_Challenge_
Retype, please, the listing from its opening line through the line that contains "M_GREYC = cloth('grey_cloth', (.22, .24, .27))", both included, without the pictures.

_Data shown_
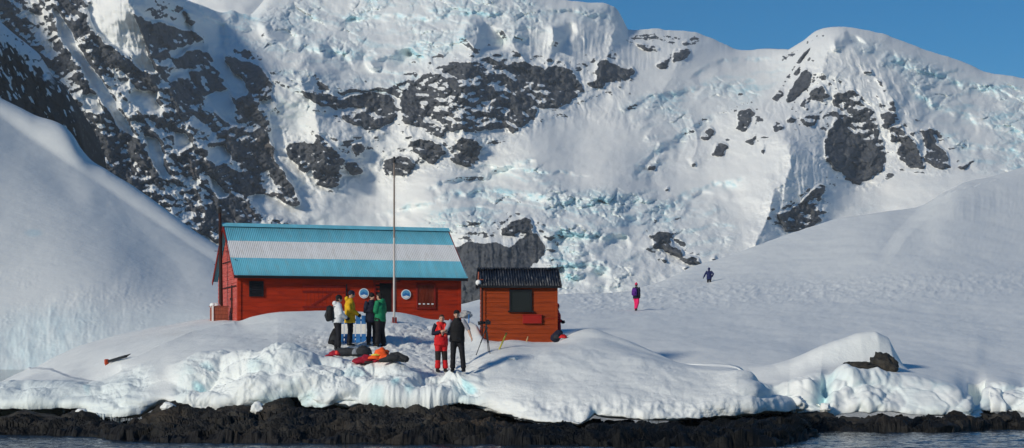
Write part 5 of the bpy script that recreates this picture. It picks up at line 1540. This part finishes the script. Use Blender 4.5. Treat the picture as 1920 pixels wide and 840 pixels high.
M_CHAR = cloth('charcoal_cloth', (.028, .030, .034))
M_NAVY = cloth('navy_cloth', (.012, .014, .030))
M_BLK = cloth('black_cloth', (.010, .010, .012))
M_CRIM = cloth('crimson_cloth', (.30, .012, .030))
M_REDC = cloth('red_cloth', (.52, .018, .022))
M_ORANGEC = cloth('orange_cloth', (.85, .105, .02))
M_YELC = cloth('reflective_yellow_cloth', (.70, .55, .08))
M_GREYC = cloth('grey_cloth', (.22, .24, .27))


def build_gear():
    def place(name, px, py, label, cat, rz=0):
        p = ground_at(px, py, BANK_BVH)
        return empty(name, p, rz, label, cat)
    k = 54 / F_PX
    e = place('duffel_bag', 655, 668, 'long charcoal duffel bag lying on the snow behind the orange life jacket', 'bag', -.05)
    bm = BM(); tube(bm, [(-.46, 0, .10), (-.42, 0, .12), (-.1, 0, .15), (.25, .02, .13), (.48, .03, .15), (.62, .04, .12), (.66, .04, .08)], [(.05, .05), (.15, .12), (.17, .135), (.16, .12), (.17, .14), (.14, .11), (.05, .04)], 14, ref=Vector((0, 1, 0))); lump(bm, (.45, 0, .12), (.24, .2, .2), .3, 4)
    obj('bag_body', bm, M_CHAR, e, True)
    bm = BM(); lump(bm, (.20, -.15, .10), (.09, .03, .14), .2, 8, .1); obj('grey_panel', bm, M_GREYC, e, True)
    e = place('red_jacket', 626, 668, 'crumpled red jacket with a pointed sleeve at the end of the charcoal duffel bag', 'jacket', .1)
    bm = BM(); lump(bm, (.02, 0, .06), (.17, .14, .12), .2, 5); tube(bm, [(-.02, -.02, .05), (-.16, -.03, .035), (-.27, -.03, .01)], [(.07, .06), (.055, .035), (.01, .01)], 9, ref=Vector((0, 1, 0))); obj('cloth_heap', bm, M_CRIM, e, True)
    bm = BM(); lump(bm, (.09, -.09, .08), (.07, .06, .09), .4, 9); obj('lining', bm, paint('bright_red_lining', (.72, .06, .05), .2, 8, .7), e, True)
    e = place('crimson_jacket', 683, 683, 'crumpled crimson jacket heaped left of the orange life jacket', 'jacket', .1)
    bm = BM(); lump(bm, (-.02, 0, .07), (.30, .22, .15), .2, 11, .5); lump(bm, (.10, .05, .15), (.22, .17, .12), .6, 12, .5); lump(bm, (.36, -.02, .06), (.25, .2, .09), -.2, 13, .5); obj('cloth_heap', bm, M_CRIM, e, True)
    bm = BM(); lump(bm, (.16, -.18, .05), (.20, .08, .05), .2, 19, .3); obj('dark_hem', bm, M_CHAR, e, True)
    e = place('life_jacket', 713, 679, 'bright orange life jacket with yellow reflective tape on the gear heap', 'life jacket', -.1)
    bm = BM(); lump(bm, (.04, .06, .19), (.22, .2, .23), .5, 15, .34); lump(bm, (.10, .02, .10), (.2, .2, .14), .2, 16, .2); lump(bm, (-.17, -.14, .12), (.17, .08, .08), .2, 18, .15); obj('foam_vest', bm, M_ORANGEC, e, True)
    bm = BM(); lump(bm, (-.12, -.13, .21), (.13, .07, .045), .1, 17, .12); obj('reflective_tape', bm, M_YELC, e, True)
    e = place('dark_trousers', 738, 680, 'charcoal waterproof trousers stretched out right of the orange life jacket', 'trousers', -.12)
    bm = BM()
    tube(bm, [(-.42, -.06, .06), (-.2, -.08, .09), (-.02, -.03, .12)], [(.06, .05), (.12, .09), (.13, .10)], 12, ref=Vector((0, 1, 0)))
    tube(bm, [(-.1, .1, .20), (.10, .06, .20), (.26, .02, .13), (.40, -.02, .10), (.45, -.03, .08)], [(.12, .10), (.14, .13), (.12, .12), (.11, .10), (.06, .06)], 12, ref=Vector((0, 1, 0)))
    tube(bm, [(-.05, -.05, .12), (.15, -.02, .11), (.38, -.04, .06)], [(.12, .09), (.1, .08), (.07, .05)], 12, ref=Vector((0, 1, 0)))
    lump(bm, (.0, .0, .12), (.26, .18, .14), .2, 21, .2); obj('trouser_legs', bm, M_CHAR, e, True)
    # packs by the small hut
    e = place('dark_backpack', 1045, 641, 'dark blue backpack leaning at the right corner of the small hut', 'backpack', 0)
    e.location.y -= .1
    bm = BM(); tube(bm, [(-.16, 0, .02), (-.10, 0, .10), (.08, 0, .30), (.14, 0, .37)], [(.10, .07), (.16, .12), (.14, .11), (.05, .05)], 14); obj('bag_body', bm, M_NAVY, e, True)
    bm = BM(); lump(bm, (-.02, -.10, .13), (.11, .06, .10), .2, 23, .1); obj('front_pocket', bm, M_CHAR, e, True)
    e = place('red_bag', 1056, 636, 'small red bag beside the dark blue backpack at the small hut', 'bag', 0)
    bm = BM(); lump(bm, (0, 0, .06), (.12, .10, .09), .2, 24, .2); obj('bag_body', bm, M_REDC, e, True)
    bm = BM(); tube(bm, [(-.05, 0, .11), (-.03, -.02, .16), (.04, -.02, .16), (.06, 0, .11)], .012, 6); obj('handle', bm, M_BLK, e, True)
    e = place('black_backpack', 627, 646, 'black backpack set on the snow against the left end of the picket fence', 'backpack', .2)
    bm = BM(); tube(bm, [(0, 0, -.02), (0, 0, .06), (.02, 0, .30), (.05, .02, .50), (.05, .03, .56)], [(.20, .12), (.22, .15), (.17, .13), (.10, .09), (.03, .03)], 14); obj('bag_body', bm, M_BLK, e, True)
    bm = BM(); lump(bm, (0, -.12, .17), (.14, .07, .13), 0, 26, .08); obj('front_pocket', bm, M_CHAR, e, True)


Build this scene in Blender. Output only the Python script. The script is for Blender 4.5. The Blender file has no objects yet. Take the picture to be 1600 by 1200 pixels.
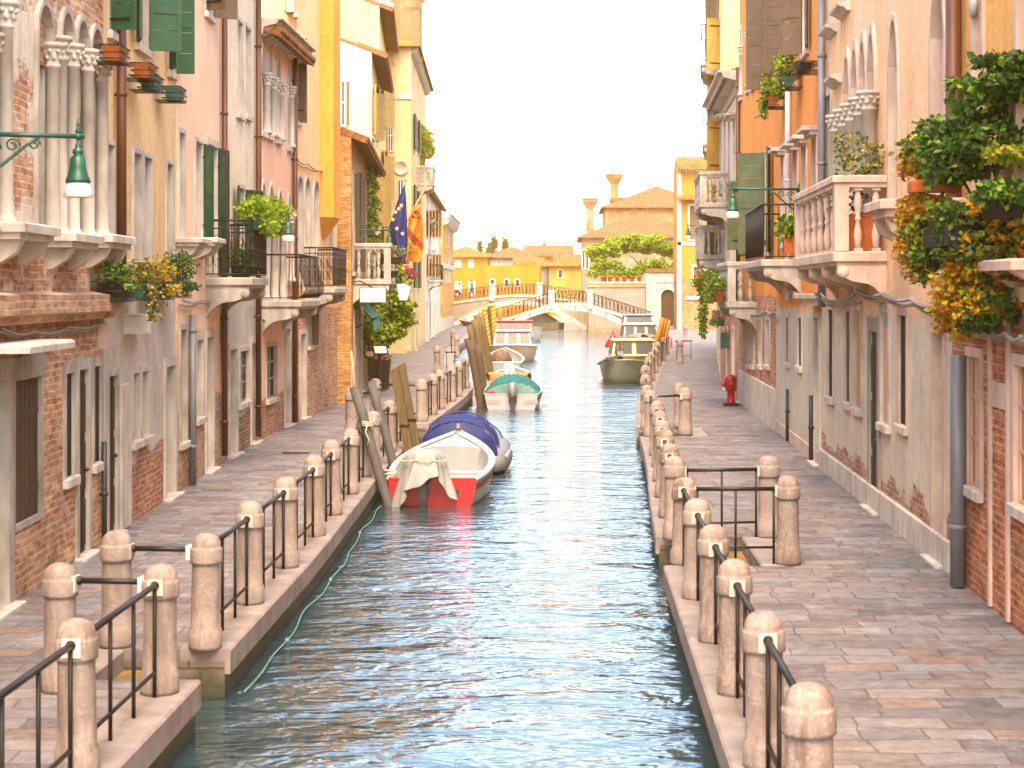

_Result of the task_
Write part 5 of the bpy script that recreates this picture. It picks up at line 1540. This part finishes the script. Use Blender 4.5. Treat the picture as 1920 pixels wide and 840 pixels high.
M_CHAR = cloth('charcoal_cloth', (.028, .030, .034))
M_NAVY = cloth('navy_cloth', (.012, .014, .030))
M_BLK = cloth('black_cloth', (.010, .010, .012))
M_CRIM = cloth('crimson_cloth', (.30, .012, .030))
M_REDC = cloth('red_cloth', (.52, .018, .022))
M_ORANGEC = cloth('orange_cloth', (.85, .105, .02))
M_YELC = cloth('reflective_yellow_cloth', (.70, .55, .08))
M_GREYC = cloth('grey_cloth', (.22, .24, .27))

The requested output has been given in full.